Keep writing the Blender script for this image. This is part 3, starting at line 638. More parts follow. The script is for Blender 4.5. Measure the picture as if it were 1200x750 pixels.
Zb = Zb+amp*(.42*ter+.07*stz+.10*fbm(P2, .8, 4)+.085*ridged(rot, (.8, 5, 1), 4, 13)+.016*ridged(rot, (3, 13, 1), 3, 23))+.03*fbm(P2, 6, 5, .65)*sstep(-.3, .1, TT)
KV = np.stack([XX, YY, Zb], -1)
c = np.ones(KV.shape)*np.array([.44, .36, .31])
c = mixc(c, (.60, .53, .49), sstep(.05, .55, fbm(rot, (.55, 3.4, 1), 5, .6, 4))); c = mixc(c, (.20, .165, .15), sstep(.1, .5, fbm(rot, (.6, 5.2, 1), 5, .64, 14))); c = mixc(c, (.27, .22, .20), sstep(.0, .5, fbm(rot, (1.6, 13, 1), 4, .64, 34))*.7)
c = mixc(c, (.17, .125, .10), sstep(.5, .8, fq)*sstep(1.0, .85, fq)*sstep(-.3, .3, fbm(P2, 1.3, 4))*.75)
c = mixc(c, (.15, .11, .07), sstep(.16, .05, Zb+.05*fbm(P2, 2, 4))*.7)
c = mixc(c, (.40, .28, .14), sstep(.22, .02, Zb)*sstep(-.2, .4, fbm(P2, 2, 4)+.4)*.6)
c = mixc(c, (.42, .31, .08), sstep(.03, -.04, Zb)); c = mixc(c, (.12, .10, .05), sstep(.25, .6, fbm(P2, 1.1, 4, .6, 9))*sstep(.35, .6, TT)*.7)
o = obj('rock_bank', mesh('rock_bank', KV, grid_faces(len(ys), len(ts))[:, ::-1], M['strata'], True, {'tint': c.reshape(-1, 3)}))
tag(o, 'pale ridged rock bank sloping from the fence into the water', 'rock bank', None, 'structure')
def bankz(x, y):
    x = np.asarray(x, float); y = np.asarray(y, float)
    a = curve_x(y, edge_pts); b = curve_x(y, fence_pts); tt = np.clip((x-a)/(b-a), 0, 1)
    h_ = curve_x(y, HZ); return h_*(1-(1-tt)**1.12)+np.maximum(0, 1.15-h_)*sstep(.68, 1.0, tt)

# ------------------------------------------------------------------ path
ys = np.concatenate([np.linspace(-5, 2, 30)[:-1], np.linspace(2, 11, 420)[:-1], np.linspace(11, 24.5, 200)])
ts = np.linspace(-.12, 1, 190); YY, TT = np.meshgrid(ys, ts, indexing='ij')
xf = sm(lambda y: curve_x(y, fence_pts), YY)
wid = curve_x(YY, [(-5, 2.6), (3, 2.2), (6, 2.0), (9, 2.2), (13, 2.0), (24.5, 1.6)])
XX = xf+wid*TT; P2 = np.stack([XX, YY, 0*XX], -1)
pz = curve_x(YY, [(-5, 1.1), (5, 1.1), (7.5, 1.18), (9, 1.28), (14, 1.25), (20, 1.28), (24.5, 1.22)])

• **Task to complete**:
Quote each line of the data above exactly as written.

• **Full output**:
Keep writing the Blender script for this image. This is part 3, starting at line 638. More parts follow. The script is for Blender 4.5. Measure the picture as if it were 1200x750 pixels.
Zb = Zb+amp*(.42*ter+.07*stz+.10*fbm(P2, .8, 4)+.085*ridged(rot, (.8, 5, 1), 4, 13)+.016*ridged(rot, (3, 13, 1), 3, 23))+.03*fbm(P2, 6, 5, .65)*sstep(-.3, .1, TT)
KV = np.stack([XX, YY, Zb], -1)
c = np.ones(KV.shape)*np.array([.44, .36, .31])
c = mixc(c, (.60, .53, .49), sstep(.05, .55, fbm(rot, (.55, 3.4, 1), 5, .6, 4))); c = mixc(c, (.20, .165, .15), sstep(.1, .5, fbm(rot, (.6, 5.2, 1), 5, .64, 14))); c = mixc(c, (.27, .22, .20), sstep(.0, .5, fbm(rot, (1.6, 13, 1), 4, .64, 34))*.7)
c = mixc(c, (.17, .125, .10), sstep(.5, .8, fq)*sstep(1.0, .85, fq)*sstep(-.3, .3, fbm(P2, 1.3, 4))*.75)
c = mixc(c, (.15, .11, .07), sstep(.16, .05, Zb+.05*fbm(P2, 2, 4))*.7)
c = mixc(c, (.40, .28, .14), sstep(.22, .02, Zb)*sstep(-.2, .4, fbm(P2, 2, 4)+.4)*.6)
c = mixc(c, (.42, .31, .08), sstep(.03, -.04, Zb)); c = mixc(c, (.12, .10, .05), sstep(.25, .6, fbm(P2, 1.1, 4, .6, 9))*sstep(.35, .6, TT)*.7)
o = obj('rock_bank', mesh('rock_bank', KV, grid_faces(len(ys), len(ts))[:, ::-1], M['strata'], True, {'tint': c.reshape(-1, 3)}))
tag(o, 'pale ridged rock bank sloping from the fence into the water', 'rock bank', None, 'structure')
def bankz(x, y):
    x = np.asarray(x, float); y = np.asarray(y, float)
    a = curve_x(y, edge_pts); b = curve_x(y, fence_pts); tt = np.clip((x-a)/(b-a), 0, 1)
    h_ = curve_x(y, HZ); return h_*(1-(1-tt)**1.12)+np.maximum(0, 1.15-h_)*sstep(.68, 1.0, tt)

# ------------------------------------------------------------------ path
ys = np.concatenate([np.linspace(-5, 2, 30)[:-1], np.linspace(2, 11, 420)[:-1], np.linspace(11, 24.5, 200)])
ts = np.linspace(-.12, 1, 190); YY, TT = np.meshgrid(ys, ts, indexing='ij')
xf = sm(lambda y: curve_x(y, fence_pts), YY)
wid = curve_x(YY, [(-5, 2.6), (3, 2.2), (6, 2.0), (9, 2.2), (13, 2.0), (24.5, 1.6)])
XX = xf+wid*TT; P2 = np.stack([XX, YY, 0*XX], -1)
pz = curve_x(YY, [(-5, 1.1), (5, 1.1), (7.5, 1.18), (9, 1.28), (14, 1.25), (20, 1.28), (24.5, 1.22)])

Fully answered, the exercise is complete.